To convict the defendant, the State must have proved each of the following elements:
Michael T. Hubbard
1. knowingly or intentionally
2. killed
3. Mike E. Pittman....
(R. 346). Hubbard contends that his trial and appellate counsels were ineffective for failing to 1) object to this instruction at trial and 2) raise the instructional error in Hubbard's direct appeal. According to Hubbard, the instruction "improperly allowed the jury to convict him of murder if the State proved that [he] had acted knowingly, even though the State had charged that [he] had committed the crime intentionally." Hubbard's Brief, p. 9.
We evaluate claims concerning denial of the Sixth Amendment right to effective assistance of counsel using the two-part test articulated in Strickland v. Washington, 466 U.S. 668, 104 S.Ct. 2052, 80 L.Ed.2d 674 (1984). Cooper v. State, 687 N.E.2d 350, 353 (Ind. 1997). To prevail, a defendant must show that his attorney's performance fell below an objective standard of reasonableness, and that the deficiencies in the attorney's performance were prejudicial to the defense. Id. Prejudice exists when the conviction or sentence resulted from a breakdown in the adversarial process that rendered the result of the proceeding fundamentally unfair or unreliable. Id.
We need not determine whether counsel's performance was deficient before examining the prejudice suffered as a result of the alleged deficiency. Id. Accordingly, we proceed to evaluate whether the alleged error rendered the result of Hubbard's trial fundamentally *75 unfair or unreliable. See id. When making this evaluation, we consider the totality of the evidence, taking due account of the effect of the alleged error. Id.
First, as the State points out, even if trial counsel had objected to the instruction, the State could have amended the information to allege that Hubbard knowingly or intentionally murdered Pittman. An information may be amended at any time to cure a defect if the substantial rights of the defendant are not prejudiced. Taylor v. State, 677 N.E.2d 56, 67 (Ind.Ct.App.1997), trans. denied. Such an amendment would not have changed the theory of the case because Hubbard did not contest his intent. Rather, he testified that he did not fire the gun. Further, such an amendment would not have changed the identity of the offense charged or caused prejudice to Hubbard's substantial rights. See id.

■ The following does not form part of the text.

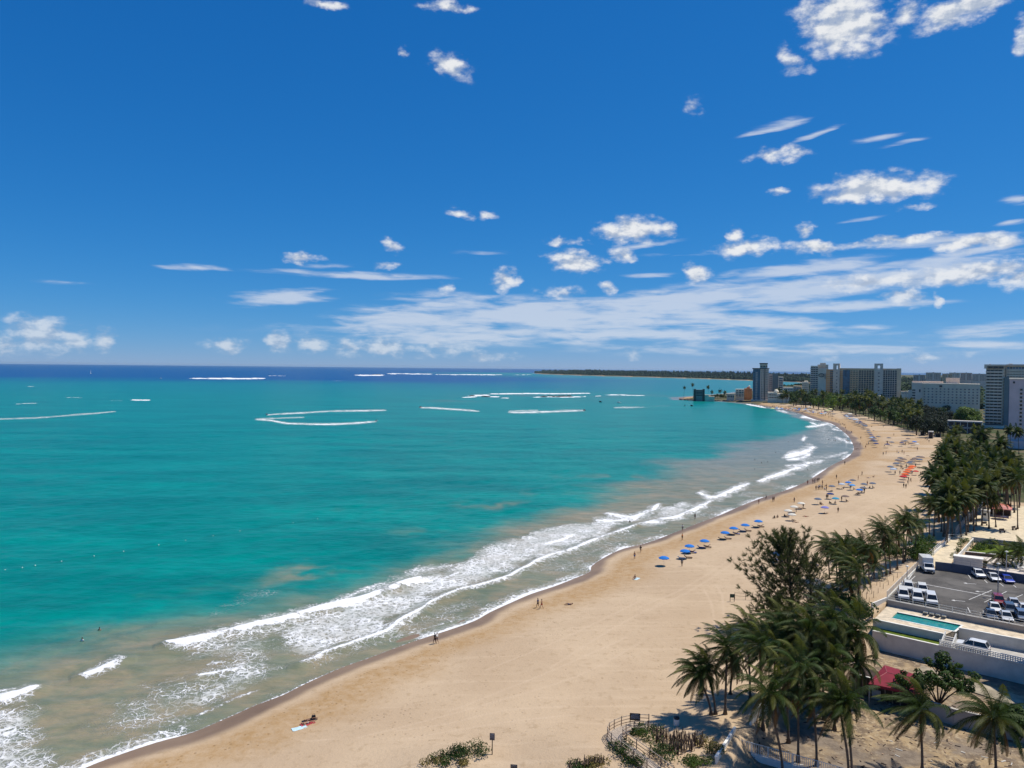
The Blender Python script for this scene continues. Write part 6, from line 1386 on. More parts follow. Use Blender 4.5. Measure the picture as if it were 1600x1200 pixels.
def human(pose):
    """skeleton as joints; returns body mesh and clothing / hair cut from its surface"""
    hip = Vector((0, 0, .95)); J = {}
    lean = 0.0
    if pose == 'stand': K = [(-.10, 0, .5), (.11, .03, .5)]; A_ = [(-.12, -.02, .07), (.14, .05, .07)]; F_ = [(-.14, .15, .03), (.16, .21, .03)]; El = [(-.27, -.02, 1.13), (.27, .0, 1.13)]; H_ = [(-.25, .10, .88), (.29, .06, .87)]
    elif pose == 'walk': K = [(-.09, .20, .52), (.09, -.02, .50)]; A_ = [(-.09, .28, .10), (.09, -.36, .16)]; F_ = [(-.09, .44, .05), (.09, -.26, .04)]; El = [(-.25, -.14, 1.15), (.25, .10, 1.14)]; H_ = [(-.24, -.12, .90), (.22, .30, .96)]; lean = .05
    elif pose == 'sit':
        hip = Vector((0, 0, .14)); K = [(-.14, .40, .46), (.16, .42, .44)]; A_ = [(-.15, .62, .09), (.17, .66, .09)]; F_ = [(-.16, .80, .05), (.19, .83, .05)]; El = [(-.28, .02, .36), (.30, .10, .42)]; H_ = [(-.27, -.14, .10), (.18, .34, .48)]; lean = -.10
    elif pose == 'lie':
        hip = Vector((0, 0, .14)); K = [(-.12, .42, .17), (.13, .40, .30)]; A_ = [(-.14, .84, .08), (.15, .78, .08)]; F_ = [(-.18, .94, .14), (.20, .90, .13)]; El = [(-.34, -.34, .09), (.36, -.30, .09)]; H_ = [(-.38, -.08, .08), (.30, -.55, .12)]
    elif pose == 'recline':
        hip = Vector((0, 0, .50)); K = [(-.10, .46, .56), (.11, .44, .66)]; A_ = [(-.12, .88, .44), (.13, .84, .44)]; F_ = [(-.14, .96, .52), (.15, .93, .52)]; El = [(-.30, -.20, .62), (.30, -.18, .62)]; H_ = [(-.22, .04, .58), (.26, .06, .56)]
    up = Vector((0, lean, 1)).normalized()
    if pose == 'lie': up = Vector((0, -1, .06)).normalized()
    if pose == 'recline': up = Vector((0, -.78, .6)).normalized()
    fw = Vector((0, 1, 0)) if pose in ('stand', 'walk', 'sit') else Vector((0, .1, 1)).normalized()
    T_ = [hip, hip + up * .20, hip + up * .40, hip + up * .53, hip + up * .62]          # pelvis, waist, chest, neck, head base
    hd_ = hip + up * .74 + fw * .02
    Js = [tuple(p) for p in T_] + [tuple(hd_), tuple(hip + up * .83 + fw * .0)]; R = [(.155, .12), (.125, .10), (.16, .115), .055, (.075, .085), (.095, .105), (.06, .07)]; E = [(0, 1), (1, 2), (2, 3), (3, 4), (4, 5), (5, 6)]
    for s_, k, a, f, e, h in zip((-1, 1), K, A_, F_, El, H_):
        b = len(Js); hp = hip + Vector((s_ * .09, 0, -.04 if pose in ('stand', 'walk') else 0)); sh = T_[2] + up * .07 + Vector((s_ * .17, 0, 0))
        Js += [tuple(hp), tuple(k), tuple(a), tuple(f)]; R += [.09, .062, .042, .035]; E += [(0, b), (b, b + 1), (b + 1, b + 2), (b + 2, b + 3)]
        b = len(Js); hv = Vector(h); d = (hv - Vector(e)).normalized(); Js += [tuple(sh), tuple(e), h, tuple(hv + d * .10)]; R += [.055, .042, .03, (.035, .018)]; E += [(2, b), (b, b + 1), (b + 1, b + 2), (b + 2, b + 3)]
    body = skin_body(pose, Js, E, R)
    # shape a nose so that the head has a front
    V = np.array([v.co[:] for v in body.vertices]); hdv = np.array(hd_); upv = np.array(up); fwv = np.array(fw)
    rel = V - hdv; hh = rel @ upv; ff = rel @ fwv; xx = rel[:, 0]; sel = (np.abs(hh + .02) < .05) & (ff > .06) & (np.abs(xx) < .03); V[sel] += fwv * .02
    body.vertices.foreach_set('co', V.ravel()); body.update()
    along = (V - np.array(hip)) @ upv
    nrm = np.array([v.normal[:] for v in body.vertices])
    def cut(name, cond, off, ext=None):
        F = [tuple(p.vertices) for p in body.polygons if all(cond[i] for i in p.vertices)]
        if not F: return None
        ids = sorted({i for f in F for i in f}); m = {i: k for k, i in enumerate(ids)}; Q = V[ids] + nrm[ids] * off
        me = bpy.data.meshes.new(name); me.from_pydata([tuple(q) for q in Q], [], [tuple(m[i] for i in f) for f in F]); me.polygons.foreach_set('use_smooth', [True] * len(F)); me.materials.append(CLOTH['black']); return me
    body.polygons.foreach_set('use_smooth', [True] * len(body.polygons)); body.materials.clear(); body.materials.append(SKIN[1])
    # distance of each vertex to the hands and lower legs keeps clothing off them
    kn = [np.array(k) for k in K]
    leg = np.minimum(np.linalg.norm(V - kn[0], axis=1), np.linalg.norm(V - kn[1], axis=1))
    ank = np.minimum(*[np.linalg.norm(V - np.array(a), axis=1) for a in A_]); hnd = np.minimum(*[np.linalg.norm(V - np.array(h), axis=1) for h in H_])
    hipd = np.linalg.norm(V - np.array(hip), axis=1)
    shorts = cut('shorts', (along < .10) & (hipd < .36) & (leg > .17) & (hnd > .12), .018)
    shirt = cut('shirt', (along > .07) & (along < .56) & (np.abs(V[:, 0]) < .26) & (hnd > .2), .016)
    top = cut('bikini_top', (along > .32) & (along < .46) & (np.abs(V[:, 0]) < .17), .012)
    brief = cut('swim_briefs', (along > -.10) & (along < .08) & (hipd < .21) & (leg > .28), .012)
    hair = cut('hair', ((hh > .03) | ((ff < -.03) & (hh > -.07))) & (along > .62), .018)
    return dict(body=body, shorts=shorts, shirt=shirt, bikini_top=top, swim_briefs=brief, hair=hair)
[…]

Second, our review of the trial record reveals evidence that Hubbard and Pittman had argued earlier in the evening and that Hubbard had threatened to kill Pittman. After he arrived at the vacant lot, Hubbard pulled out his shotgun and loaded it. Steve Collins heard Hubbard state that he had a "gun for Pittman's ass." (R. 637). Mike Lawrence saw Hubbard fire one shot in Pittman's direction which missed him. As Pittman attempted to run away, Collins saw Hubbard fire a second shot which killed Pittman. In light of this evidence of guilt, we cannot say that trial and appellate counsels' alleged errors rendered the result of the trial fundamentally unfair or unreliable. See Cooper. Thus, Hubbard's claim that he was denied effective assistance of trial and appellate counsels must fail.
Affirmed.
STATON and FRIEDLANDER, JJ., concur.